Yellow Alert System aims at catching hit-and-run offenders

BAKERSFIELD, Calif. - A landmark bill that just passed legislature and is on its way to the governor’s desk seeks to curb the epidemic of unsolved hit-and-runs in California.

AB47 will create a ‘Yellow Alert,’ system to find offenders of hit-and-run collisions.

The system is limited to hit-and-runs that result in death and serious bodily injuries.

The alert will only be issued when there is enough information on the offending vehicle and when authorities believe it would lead to an arrest.

After 21-year-old Anthony Saldana was hit and killed by a vehicle in 2013, his mother Alice Miller spent the following ten months looking for answers.

“It was torture.  I had to know because I couldn’t rest. It was constantly on my mind,” she said.

The suspect was eventually found and is now behind bars.  Loved ones continue to mourn and they say the new yellow alert system aimed at catching hit-and-run offenders will help other grieving families.

“More eyes on the look out will catch them a lot sooner instead of having to wait months for justice,” she said.

AB 47 also known as the Yellow Alert Bill passed the assembly by a vote 74 to 2.  Assemblyman Mike Gatto out of Los Angeles who wrote the bill says in a statement: “Hit-and-run victims and their families deserve to know that cowards who drive recklessly and avoid responsibility, will be caught, and will no longer be allowed to drive the streets.”

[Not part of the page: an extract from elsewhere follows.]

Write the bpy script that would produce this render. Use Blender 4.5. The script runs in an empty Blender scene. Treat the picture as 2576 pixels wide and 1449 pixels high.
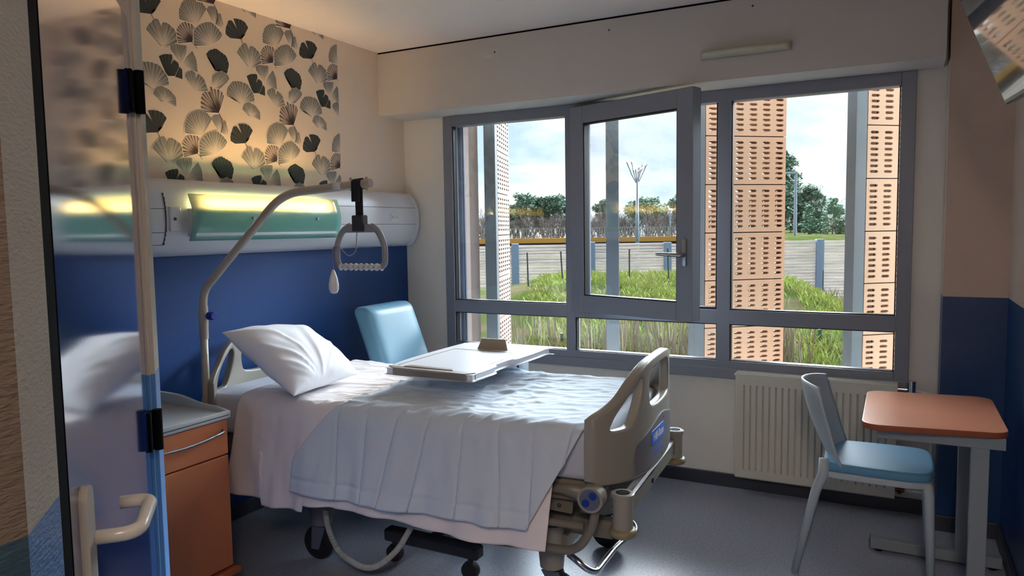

The Yellow Alert operates much like an Amber Alert. Law enforcement agencies would use the state’s existing network of changeable message signs to post info on a vehicle suspected of being involved in a hit-and-run collision. 

“It should have been done along time ago, having people out there that kill people and run, put so much heart ache on parents, loved ones, friends and that’s nothing no one should ever have to go through,” said Mariah Zamora, friend of Anthony Saldana.

The measure comes just as the California Highway Patrol conducts its maximum enforcement now through the Labor Day weekend.

“The more that we’re out there, the more people see us, the more they are going to put down their cell phones, the more they are going to make sure their seat belts are on, the more they are going to make sure they are going 65 in a 65,” said Johnny Fisher, public information officer for the California Highway Patrol Central Division.

In addition to the Yellow Alert System, the State Assembly recently passed a bill requiring a mandatory six-month license suspension for anyone convicted of a hit-and-run involving another person.